Effect of YIG Nanoparticle Size and Clustering in Proximity-Induced Magnetism in Graphene/YIG Composite Probed with Magnetoimpedance Sensors: Towards Improved Functionality, Sensitivity and Proximity Detection

TL;DR

This study investigates how nanoparticle size and clustering affect proximity-induced magnetism in graphene/YIG composites, demonstrating enhanced sensor responses and potential applications in magnetic shielding and bio-sensing.

Contribution

It reveals the influence of nanoparticle size and distribution on PIM in graphene composites and proposes their use in improved magneto-impedance sensors.

Findings

Uniformly distributed fine MNPs increase saturation magnetization

GNPs/YIG composites enhance MI response significantly

Potential for magnetic shielding and bio-sensing applications

Abstract

Proximity-induced magnetism (PIM) in graphene (Gr) adjacent to magnetic specimen has raised great fundamental interests.

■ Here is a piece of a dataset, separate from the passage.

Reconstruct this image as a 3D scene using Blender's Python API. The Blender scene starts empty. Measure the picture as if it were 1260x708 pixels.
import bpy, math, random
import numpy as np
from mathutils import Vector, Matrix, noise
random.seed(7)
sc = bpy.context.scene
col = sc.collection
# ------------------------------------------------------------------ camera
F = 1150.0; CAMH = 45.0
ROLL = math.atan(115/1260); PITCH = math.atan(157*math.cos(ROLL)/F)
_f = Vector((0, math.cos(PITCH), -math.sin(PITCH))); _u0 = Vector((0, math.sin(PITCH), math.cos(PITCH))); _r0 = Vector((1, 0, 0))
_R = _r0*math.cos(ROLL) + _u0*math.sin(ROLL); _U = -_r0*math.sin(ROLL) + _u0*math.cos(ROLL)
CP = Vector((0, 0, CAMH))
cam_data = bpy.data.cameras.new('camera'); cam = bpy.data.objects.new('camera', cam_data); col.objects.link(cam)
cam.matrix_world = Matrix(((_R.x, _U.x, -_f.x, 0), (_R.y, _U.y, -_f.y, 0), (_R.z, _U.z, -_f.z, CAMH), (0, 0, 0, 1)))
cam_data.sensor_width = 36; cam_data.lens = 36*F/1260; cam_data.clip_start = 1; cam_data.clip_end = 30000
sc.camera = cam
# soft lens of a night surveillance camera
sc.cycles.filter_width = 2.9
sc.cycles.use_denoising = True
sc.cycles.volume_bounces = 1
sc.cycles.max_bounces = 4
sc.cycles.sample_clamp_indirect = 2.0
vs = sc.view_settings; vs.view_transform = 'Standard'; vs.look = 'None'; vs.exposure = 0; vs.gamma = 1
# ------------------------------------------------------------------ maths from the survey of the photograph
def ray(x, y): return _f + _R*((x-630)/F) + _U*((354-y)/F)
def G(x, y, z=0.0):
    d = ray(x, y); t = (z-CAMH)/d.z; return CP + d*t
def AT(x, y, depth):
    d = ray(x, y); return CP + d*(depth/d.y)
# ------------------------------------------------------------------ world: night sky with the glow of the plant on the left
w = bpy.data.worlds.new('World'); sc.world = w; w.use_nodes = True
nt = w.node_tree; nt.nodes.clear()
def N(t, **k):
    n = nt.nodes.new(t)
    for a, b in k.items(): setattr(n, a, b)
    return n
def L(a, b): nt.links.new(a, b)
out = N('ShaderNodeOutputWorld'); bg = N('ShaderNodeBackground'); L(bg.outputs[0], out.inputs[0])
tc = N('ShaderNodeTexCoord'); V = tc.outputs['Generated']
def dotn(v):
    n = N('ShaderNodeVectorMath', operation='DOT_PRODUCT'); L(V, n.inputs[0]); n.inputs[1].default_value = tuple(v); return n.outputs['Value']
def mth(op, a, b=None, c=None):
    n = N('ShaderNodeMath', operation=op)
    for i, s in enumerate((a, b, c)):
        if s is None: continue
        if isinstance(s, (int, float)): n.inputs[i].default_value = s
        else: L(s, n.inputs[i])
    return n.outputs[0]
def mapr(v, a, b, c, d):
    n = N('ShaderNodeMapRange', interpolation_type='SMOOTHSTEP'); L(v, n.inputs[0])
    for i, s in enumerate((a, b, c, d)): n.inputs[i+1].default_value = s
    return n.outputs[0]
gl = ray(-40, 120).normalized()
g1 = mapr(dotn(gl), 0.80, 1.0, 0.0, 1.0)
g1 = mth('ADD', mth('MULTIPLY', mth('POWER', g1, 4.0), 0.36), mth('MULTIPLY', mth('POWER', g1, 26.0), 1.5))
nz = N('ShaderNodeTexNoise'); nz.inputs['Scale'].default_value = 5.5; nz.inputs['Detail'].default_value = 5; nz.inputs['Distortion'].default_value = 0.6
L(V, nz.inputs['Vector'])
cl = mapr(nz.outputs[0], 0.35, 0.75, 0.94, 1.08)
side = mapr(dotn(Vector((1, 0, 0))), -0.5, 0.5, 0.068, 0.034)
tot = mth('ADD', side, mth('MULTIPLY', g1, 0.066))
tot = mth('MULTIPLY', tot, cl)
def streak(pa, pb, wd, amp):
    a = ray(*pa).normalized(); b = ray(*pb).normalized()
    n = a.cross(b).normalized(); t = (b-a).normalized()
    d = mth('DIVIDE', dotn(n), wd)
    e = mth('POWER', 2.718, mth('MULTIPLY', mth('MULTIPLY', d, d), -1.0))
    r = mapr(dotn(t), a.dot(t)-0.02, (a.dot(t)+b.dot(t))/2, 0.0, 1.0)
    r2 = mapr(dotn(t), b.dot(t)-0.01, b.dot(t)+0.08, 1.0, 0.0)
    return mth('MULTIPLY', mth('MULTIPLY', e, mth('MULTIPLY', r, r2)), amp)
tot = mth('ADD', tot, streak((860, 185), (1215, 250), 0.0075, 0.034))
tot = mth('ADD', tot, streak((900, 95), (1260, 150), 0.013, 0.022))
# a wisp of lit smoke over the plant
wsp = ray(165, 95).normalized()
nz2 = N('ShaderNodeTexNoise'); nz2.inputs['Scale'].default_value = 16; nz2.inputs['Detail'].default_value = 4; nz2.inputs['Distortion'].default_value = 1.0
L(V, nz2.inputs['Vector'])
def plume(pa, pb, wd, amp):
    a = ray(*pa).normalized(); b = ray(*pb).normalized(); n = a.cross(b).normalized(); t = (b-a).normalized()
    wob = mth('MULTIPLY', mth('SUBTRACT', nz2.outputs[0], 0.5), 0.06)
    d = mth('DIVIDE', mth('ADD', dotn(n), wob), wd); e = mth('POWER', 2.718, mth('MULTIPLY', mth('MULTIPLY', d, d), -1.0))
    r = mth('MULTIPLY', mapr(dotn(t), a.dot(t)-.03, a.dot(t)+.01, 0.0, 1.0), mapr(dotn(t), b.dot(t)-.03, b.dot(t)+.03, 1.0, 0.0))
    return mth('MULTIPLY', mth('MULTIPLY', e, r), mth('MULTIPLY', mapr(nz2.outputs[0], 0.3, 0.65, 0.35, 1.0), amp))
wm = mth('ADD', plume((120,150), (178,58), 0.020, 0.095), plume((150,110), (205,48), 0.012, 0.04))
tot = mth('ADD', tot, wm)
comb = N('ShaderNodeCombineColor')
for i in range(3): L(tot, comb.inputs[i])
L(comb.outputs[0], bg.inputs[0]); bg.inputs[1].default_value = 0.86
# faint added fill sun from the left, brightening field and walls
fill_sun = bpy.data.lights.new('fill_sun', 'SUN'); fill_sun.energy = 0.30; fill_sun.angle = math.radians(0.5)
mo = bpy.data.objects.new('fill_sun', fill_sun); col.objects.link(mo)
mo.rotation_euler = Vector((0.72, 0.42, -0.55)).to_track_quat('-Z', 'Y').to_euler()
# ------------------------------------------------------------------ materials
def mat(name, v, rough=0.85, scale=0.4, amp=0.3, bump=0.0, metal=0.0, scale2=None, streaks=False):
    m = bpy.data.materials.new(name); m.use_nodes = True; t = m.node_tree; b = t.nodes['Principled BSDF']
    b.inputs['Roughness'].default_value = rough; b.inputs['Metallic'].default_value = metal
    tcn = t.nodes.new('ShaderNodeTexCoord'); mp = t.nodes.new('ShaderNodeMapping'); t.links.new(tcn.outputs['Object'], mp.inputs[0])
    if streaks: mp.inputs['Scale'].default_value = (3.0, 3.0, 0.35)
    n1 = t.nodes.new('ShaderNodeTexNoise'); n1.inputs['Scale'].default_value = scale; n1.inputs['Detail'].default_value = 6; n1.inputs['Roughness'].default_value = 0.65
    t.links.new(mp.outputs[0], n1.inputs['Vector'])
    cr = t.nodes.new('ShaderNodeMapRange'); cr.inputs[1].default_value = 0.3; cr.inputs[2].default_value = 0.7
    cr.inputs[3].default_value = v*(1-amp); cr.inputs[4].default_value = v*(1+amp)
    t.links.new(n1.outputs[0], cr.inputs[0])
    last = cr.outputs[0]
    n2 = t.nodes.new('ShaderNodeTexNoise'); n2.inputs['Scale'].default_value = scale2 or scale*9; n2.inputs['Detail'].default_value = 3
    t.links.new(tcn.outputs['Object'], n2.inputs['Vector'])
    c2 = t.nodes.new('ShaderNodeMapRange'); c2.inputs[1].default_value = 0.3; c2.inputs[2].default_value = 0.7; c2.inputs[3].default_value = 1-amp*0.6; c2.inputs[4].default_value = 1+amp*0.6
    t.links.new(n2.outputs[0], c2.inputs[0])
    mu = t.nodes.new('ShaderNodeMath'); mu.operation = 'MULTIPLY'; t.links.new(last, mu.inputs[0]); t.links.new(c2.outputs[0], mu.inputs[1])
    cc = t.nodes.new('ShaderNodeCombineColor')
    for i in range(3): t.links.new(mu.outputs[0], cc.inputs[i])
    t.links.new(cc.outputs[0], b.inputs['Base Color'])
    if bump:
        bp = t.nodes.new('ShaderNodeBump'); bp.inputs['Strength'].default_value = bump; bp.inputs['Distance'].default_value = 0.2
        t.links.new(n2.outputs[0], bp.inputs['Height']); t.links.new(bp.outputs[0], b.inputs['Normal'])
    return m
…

The subject is under debate and yet no application is proposed and granted. In this paper, toward accomplishment of fundamental facts, we first explore the effect of particle size and clustering in the PIM in Gr nanoplates (GNPs)/yttrium iron garnet (YIG) magnetic nanoparticle (MNP) composite. Microscopic analyzes suggest that fine MNPs distributed uniformly on the GNPs have higher saturation magnetization due to the PIM in Gr. We propose that such magnetic plates can thus be used to shield the stray field generated on the surface of magnetic sensors and play a role as a magnetic lens to prevent the field emanating outside the body of magnetic specimen. The GNPs/YIG composites are coated on a magnetic ribbon and proposed for application in magneto-impedance (MI) sensors. We show that such planar magnetic flakes enhance the MI response against the external applied magnetic field significantly. The suggested application can be furthermore developed toward bio-sensing and magnetic shielding in different magnetic sensors and devices.